===== Supplied material

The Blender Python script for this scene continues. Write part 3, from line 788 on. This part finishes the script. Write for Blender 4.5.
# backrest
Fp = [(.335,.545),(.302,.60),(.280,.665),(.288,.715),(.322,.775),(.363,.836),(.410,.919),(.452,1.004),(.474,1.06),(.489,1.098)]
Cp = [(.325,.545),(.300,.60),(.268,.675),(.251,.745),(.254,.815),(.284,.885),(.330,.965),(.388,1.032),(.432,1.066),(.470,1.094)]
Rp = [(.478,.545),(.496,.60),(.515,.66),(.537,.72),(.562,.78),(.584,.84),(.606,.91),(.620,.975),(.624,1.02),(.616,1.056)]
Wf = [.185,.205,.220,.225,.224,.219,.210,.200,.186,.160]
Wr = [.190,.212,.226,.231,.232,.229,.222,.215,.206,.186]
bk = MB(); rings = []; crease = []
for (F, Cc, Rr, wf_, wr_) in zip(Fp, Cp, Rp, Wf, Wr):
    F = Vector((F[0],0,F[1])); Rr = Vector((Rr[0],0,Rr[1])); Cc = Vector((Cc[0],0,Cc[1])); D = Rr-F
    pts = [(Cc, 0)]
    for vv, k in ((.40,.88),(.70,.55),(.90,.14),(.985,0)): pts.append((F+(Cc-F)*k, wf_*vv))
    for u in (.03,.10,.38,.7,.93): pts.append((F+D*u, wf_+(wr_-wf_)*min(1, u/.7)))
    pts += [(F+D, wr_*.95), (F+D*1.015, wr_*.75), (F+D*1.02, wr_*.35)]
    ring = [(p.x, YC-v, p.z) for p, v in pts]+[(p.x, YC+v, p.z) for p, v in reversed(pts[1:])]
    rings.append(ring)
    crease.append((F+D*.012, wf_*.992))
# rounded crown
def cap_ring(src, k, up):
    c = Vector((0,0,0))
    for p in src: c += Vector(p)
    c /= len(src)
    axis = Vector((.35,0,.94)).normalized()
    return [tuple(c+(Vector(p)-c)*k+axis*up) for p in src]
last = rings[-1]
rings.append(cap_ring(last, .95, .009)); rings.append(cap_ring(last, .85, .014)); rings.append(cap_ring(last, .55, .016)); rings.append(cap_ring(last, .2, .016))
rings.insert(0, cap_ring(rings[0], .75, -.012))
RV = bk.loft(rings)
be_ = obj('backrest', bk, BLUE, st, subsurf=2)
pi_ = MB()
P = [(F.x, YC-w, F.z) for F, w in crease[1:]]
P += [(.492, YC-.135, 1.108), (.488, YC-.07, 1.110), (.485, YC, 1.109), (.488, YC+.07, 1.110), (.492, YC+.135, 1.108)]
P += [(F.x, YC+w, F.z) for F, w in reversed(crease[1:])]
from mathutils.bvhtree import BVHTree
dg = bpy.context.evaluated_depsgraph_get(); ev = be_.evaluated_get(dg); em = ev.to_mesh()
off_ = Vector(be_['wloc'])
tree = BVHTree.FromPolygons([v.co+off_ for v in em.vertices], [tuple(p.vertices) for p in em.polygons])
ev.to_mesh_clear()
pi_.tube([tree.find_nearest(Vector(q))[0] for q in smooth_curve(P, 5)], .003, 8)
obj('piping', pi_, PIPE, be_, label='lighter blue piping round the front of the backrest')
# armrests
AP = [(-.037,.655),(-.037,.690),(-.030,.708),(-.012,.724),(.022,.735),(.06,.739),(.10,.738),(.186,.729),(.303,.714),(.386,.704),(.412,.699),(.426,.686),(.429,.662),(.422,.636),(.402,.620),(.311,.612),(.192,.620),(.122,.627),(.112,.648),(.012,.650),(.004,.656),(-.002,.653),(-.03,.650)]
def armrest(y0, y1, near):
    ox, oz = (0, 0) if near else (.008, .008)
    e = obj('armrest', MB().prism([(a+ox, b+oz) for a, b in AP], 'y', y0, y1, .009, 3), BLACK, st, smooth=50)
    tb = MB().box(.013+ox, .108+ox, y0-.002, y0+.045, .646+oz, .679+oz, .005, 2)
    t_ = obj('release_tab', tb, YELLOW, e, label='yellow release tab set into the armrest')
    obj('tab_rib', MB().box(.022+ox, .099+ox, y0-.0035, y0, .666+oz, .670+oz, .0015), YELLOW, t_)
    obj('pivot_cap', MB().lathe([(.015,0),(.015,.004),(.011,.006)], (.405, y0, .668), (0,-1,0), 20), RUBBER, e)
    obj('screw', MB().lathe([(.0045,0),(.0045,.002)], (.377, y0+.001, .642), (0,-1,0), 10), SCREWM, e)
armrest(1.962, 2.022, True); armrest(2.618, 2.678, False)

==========

• Given task:
Give an exact copy of all the data shown above.

• Answer to the problem:
The Blender Python script for this scene continues. Write part 3, from line 788 on. This part finishes the script. Write for Blender 4.5.
# backrest
Fp = [(.335,.545),(.302,.60),(.280,.665),(.288,.715),(.322,.775),(.363,.836),(.410,.919),(.452,1.004),(.474,1.06),(.489,1.098)]
Cp = [(.325,.545),(.300,.60),(.268,.675),(.251,.745),(.254,.815),(.284,.885),(.330,.965),(.388,1.032),(.432,1.066),(.470,1.094)]
Rp = [(.478,.545),(.496,.60),(.515,.66),(.537,.72),(.562,.78),(.584,.84),(.606,.91),(.620,.975),(.624,1.02),(.616,1.056)]
Wf = [.185,.205,.220,.225,.224,.219,.210,.200,.186,.160]
Wr = [.190,.212,.226,.231,.232,.229,.222,.215,.206,.186]
bk = MB(); rings = []; crease = []
for (F, Cc, Rr, wf_, wr_) in zip(Fp, Cp, Rp, Wf, Wr):
    F = Vector((F[0],0,F[1])); Rr = Vector((Rr[0],0,Rr[1])); Cc = Vector((Cc[0],0,Cc[1])); D = Rr-F
    pts = [(Cc, 0)]
    for vv, k in ((.40,.88),(.70,.55),(.90,.14),(.985,0)): pts.append((F+(Cc-F)*k, wf_*vv))
    for u in (.03,.10,.38,.7,.93): pts.append((F+D*u, wf_+(wr_-wf_)*min(1, u/.7)))
    pts += [(F+D, wr_*.95), (F+D*1.015, wr_*.75), (F+D*1.02, wr_*.35)]
    ring = [(p.x, YC-v, p.z) for p, v in pts]+[(p.x, YC+v, p.z) for p, v in reversed(pts[1:])]
    rings.append(ring)
    crease.append((F+D*.012, wf_*.992))
# rounded crown
def cap_ring(src, k, up):
    c = Vector((0,0,0))
    for p in src: c += Vector(p)
    c /= len(src)
    axis = Vector((.35,0,.94)).normalized()
    return [tuple(c+(Vector(p)-c)*k+axis*up) for p in src]
last = rings[-1]
rings.append(cap_ring(last, .95, .009)); rings.append(cap_ring(last, .85, .014)); rings.append(cap_ring(last, .55, .016)); rings.append(cap_ring(last, .2, .016))
rings.insert(0, cap_ring(rings[0], .75, -.012))
RV = bk.loft(rings)
be_ = obj('backrest', bk, BLUE, st, subsurf=2)
pi_ = MB()
P = [(F.x, YC-w, F.z) for F, w in crease[1:]]
P += [(.492, YC-.135, 1.108), (.488, YC-.07, 1.110), (.485, YC, 1.109), (.488, YC+.07, 1.110), (.492, YC+.135, 1.108)]
P += [(F.x, YC+w, F.z) for F, w in reversed(crease[1:])]
from mathutils.bvhtree import BVHTree
dg = bpy.context.evaluated_depsgraph_get(); ev = be_.evaluated_get(dg); em = ev.to_mesh()
off_ = Vector(be_['wloc'])
tree = BVHTree.FromPolygons([v.co+off_ for v in em.vertices], [tuple(p.vertices) for p in em.polygons])
ev.to_mesh_clear()
pi_.tube([tree.find_nearest(Vector(q))[0] for q in smooth_curve(P, 5)], .003, 8)
obj('piping', pi_, PIPE, be_, label='lighter blue piping round the front of the backrest')
# armrests
AP = [(-.037,.655),(-.037,.690),(-.030,.708),(-.012,.724),(.022,.735),(.06,.739),(.10,.738),(.186,.729),(.303,.714),(.386,.704),(.412,.699),(.426,.686),(.429,.662),(.422,.636),(.402,.620),(.311,.612),(.192,.620),(.122,.627),(.112,.648),(.012,.650),(.004,.656),(-.002,.653),(-.03,.650)]
def armrest(y0, y1, near):
    ox, oz = (0, 0) if near else (.008, .008)
    e = obj('armrest', MB().prism([(a+ox, b+oz) for a, b in AP], 'y', y0, y1, .009, 3), BLACK, st, smooth=50)
    tb = MB().box(.013+ox, .108+ox, y0-.002, y0+.045, .646+oz, .679+oz, .005, 2)
    t_ = obj('release_tab', tb, YELLOW, e, label='yellow release tab set into the armrest')
    obj('tab_rib', MB().box(.022+ox, .099+ox, y0-.0035, y0, .666+oz, .670+oz, .0015), YELLOW, t_)
    obj('pivot_cap', MB().lathe([(.015,0),(.015,.004),(.011,.006)], (.405, y0, .668), (0,-1,0), 20), RUBBER, e)
    obj('screw', MB().lathe([(.0045,0),(.0045,.002)], (.377, y0+.001, .642), (0,-1,0), 10), SCREWM, e)
armrest(1.962, 2.022, True); armrest(2.618, 2.678, False)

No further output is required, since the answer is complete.